Worth’s poetry is steeped in the magical and the occult. Readers entering this book for the first time will be immediately unsettled by Worth’s ethereal blending of the abstract, the obscure, and the hauntingly concrete. These poems ask the reader to explore, to be caught in the spell of her incantatory language, and to grasp on to the fleeting images that pass by for a sense of bearing and balance. Woe to them, for this is not that sort of book. This book is deliberately dense, layered, and complex, as most magical spells are wont to be. Readers should expect to be challenged by this book, which claws and catches at their attention like thorns and branches in the woods, snagging them and pulling them in different directions than they may want to go.
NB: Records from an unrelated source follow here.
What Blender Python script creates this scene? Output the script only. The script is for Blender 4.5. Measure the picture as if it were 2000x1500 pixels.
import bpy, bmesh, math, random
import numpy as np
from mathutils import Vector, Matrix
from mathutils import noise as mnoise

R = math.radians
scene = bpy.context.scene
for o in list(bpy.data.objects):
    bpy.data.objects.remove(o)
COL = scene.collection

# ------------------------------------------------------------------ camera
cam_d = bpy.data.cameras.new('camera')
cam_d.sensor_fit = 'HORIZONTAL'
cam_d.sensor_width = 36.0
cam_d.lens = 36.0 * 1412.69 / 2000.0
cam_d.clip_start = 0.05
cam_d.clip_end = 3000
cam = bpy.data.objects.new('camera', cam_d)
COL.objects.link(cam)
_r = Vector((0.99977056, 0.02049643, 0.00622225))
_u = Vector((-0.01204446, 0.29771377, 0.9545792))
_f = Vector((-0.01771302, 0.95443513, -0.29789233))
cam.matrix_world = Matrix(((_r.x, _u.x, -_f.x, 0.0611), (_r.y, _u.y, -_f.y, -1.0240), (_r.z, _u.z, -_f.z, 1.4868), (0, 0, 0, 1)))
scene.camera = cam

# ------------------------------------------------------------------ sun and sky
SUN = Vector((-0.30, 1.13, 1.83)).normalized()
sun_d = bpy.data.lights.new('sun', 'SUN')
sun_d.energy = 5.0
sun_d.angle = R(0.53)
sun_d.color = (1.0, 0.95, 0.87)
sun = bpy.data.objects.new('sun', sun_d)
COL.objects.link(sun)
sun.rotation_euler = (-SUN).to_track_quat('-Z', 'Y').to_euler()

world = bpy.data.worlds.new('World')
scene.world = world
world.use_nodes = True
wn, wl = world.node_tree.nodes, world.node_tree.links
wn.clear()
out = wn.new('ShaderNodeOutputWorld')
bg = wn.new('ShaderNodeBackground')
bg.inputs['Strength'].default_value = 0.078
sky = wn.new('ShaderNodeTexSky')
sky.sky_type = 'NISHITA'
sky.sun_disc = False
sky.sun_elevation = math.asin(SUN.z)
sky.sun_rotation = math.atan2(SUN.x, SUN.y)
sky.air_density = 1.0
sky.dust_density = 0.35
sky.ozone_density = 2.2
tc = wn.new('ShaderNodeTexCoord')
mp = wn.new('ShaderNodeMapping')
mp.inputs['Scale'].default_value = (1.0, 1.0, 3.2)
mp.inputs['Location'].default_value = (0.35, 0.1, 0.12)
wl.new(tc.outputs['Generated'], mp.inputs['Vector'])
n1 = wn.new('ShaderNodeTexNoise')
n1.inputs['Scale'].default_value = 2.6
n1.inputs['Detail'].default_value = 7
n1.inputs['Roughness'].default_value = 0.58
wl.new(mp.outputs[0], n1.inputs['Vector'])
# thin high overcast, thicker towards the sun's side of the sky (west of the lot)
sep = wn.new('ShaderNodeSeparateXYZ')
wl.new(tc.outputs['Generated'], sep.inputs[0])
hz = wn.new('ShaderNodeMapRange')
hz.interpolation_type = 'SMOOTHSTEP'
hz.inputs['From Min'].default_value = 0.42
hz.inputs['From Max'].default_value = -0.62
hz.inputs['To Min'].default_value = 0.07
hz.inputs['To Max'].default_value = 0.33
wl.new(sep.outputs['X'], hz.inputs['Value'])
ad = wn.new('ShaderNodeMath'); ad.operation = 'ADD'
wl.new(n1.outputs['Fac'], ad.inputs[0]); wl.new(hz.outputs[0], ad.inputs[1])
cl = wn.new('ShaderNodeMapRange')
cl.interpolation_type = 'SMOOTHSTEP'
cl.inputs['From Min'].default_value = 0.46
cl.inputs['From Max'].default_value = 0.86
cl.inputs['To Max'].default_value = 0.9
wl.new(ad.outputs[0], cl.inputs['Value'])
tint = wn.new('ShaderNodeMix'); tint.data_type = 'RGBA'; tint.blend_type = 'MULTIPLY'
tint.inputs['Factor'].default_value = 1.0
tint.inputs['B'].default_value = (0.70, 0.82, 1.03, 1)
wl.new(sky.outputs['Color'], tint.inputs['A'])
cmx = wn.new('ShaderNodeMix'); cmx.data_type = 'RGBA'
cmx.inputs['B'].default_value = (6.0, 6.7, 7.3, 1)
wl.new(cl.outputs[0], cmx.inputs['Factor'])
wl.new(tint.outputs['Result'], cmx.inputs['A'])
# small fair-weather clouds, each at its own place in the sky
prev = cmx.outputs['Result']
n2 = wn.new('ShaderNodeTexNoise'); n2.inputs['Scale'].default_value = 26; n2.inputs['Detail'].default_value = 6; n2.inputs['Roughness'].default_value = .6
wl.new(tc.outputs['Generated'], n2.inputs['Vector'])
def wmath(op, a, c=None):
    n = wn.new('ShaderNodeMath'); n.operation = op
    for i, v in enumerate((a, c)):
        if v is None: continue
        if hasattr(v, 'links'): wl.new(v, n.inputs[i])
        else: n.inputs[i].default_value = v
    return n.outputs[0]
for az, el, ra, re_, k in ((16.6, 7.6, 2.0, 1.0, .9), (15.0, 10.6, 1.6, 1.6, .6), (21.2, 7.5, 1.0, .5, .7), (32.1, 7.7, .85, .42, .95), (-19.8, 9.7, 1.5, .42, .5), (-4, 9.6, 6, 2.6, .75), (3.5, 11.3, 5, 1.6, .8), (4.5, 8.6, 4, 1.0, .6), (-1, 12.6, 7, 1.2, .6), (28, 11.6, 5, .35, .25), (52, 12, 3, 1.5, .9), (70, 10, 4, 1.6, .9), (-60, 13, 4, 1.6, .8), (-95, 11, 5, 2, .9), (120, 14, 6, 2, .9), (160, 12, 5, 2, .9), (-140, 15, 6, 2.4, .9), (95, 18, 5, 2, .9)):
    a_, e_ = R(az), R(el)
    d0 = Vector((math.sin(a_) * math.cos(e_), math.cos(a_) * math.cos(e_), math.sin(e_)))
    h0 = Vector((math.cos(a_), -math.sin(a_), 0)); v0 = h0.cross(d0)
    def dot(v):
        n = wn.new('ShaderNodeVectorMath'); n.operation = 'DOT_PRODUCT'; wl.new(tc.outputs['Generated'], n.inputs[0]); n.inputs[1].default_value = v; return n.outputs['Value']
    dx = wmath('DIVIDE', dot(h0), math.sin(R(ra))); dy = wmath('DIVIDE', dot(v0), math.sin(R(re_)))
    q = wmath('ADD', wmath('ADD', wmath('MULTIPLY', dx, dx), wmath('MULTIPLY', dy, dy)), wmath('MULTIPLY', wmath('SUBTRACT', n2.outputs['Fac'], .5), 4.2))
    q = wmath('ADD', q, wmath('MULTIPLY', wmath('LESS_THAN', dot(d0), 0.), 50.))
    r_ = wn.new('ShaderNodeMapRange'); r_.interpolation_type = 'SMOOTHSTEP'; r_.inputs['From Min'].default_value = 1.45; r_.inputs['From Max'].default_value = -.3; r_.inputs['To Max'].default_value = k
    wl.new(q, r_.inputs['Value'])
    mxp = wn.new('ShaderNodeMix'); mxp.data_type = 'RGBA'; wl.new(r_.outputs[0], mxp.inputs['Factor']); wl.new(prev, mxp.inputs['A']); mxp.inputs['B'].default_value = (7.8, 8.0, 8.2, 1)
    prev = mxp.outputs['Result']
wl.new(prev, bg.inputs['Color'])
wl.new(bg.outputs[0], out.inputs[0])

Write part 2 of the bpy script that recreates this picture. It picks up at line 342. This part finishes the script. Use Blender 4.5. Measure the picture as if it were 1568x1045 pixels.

It would be easy to lump these poems as merely “magical” and leave it at that, but that would be a simplistic reading and interpretation. They are magical, but they are also unsettling, haunting, even dangerous. The magic in these poems is a darker, older magic, one with real costs and consequences. For example, the poem “Melt” begins
We won’t meet where the light gets in.
Instead, we’ll come to each other
under old mud and the ache of time.I dug up your bones while I was looking for the notions I don’t yet have. Out of the marrow crawled twelve tiny beasts, each with dark, blinking eyes. Their hungry mouths nipped at the tips of my fingers and felt their way over inedible surfaces, willing to suck up whatever they could.
This is the sort of language that readers can expect from Worth, a language tainted with organic spells and folk ritual, images and emotions at once contemporary and ancient. Some readers will find difficulty in discerning what is real, what is metaphor, what is light and what is shadow, but that is very much the point of the collection.
Inside Every Dream, A Raging Sea by Liz Worth is a collection of dark poetry, poetry that is both haunting and haunted. There are ghosts in these poems, dark spirits that dwell in the shadows. They cloak themselves in the images of a deep magic, one of the woods and flowers and moss, and reveal themselves in Worth’s ethereal language. This is a dense book, and one that will ask readers to wrestle with some language, but the struggle can be worthwhile. Inside Every Dream, A Raging Sea by Liz Worth is a standout in contemporary horror poetry and should be on the shelf of anyone interested in seeing where that subgenre of horror can be expanded.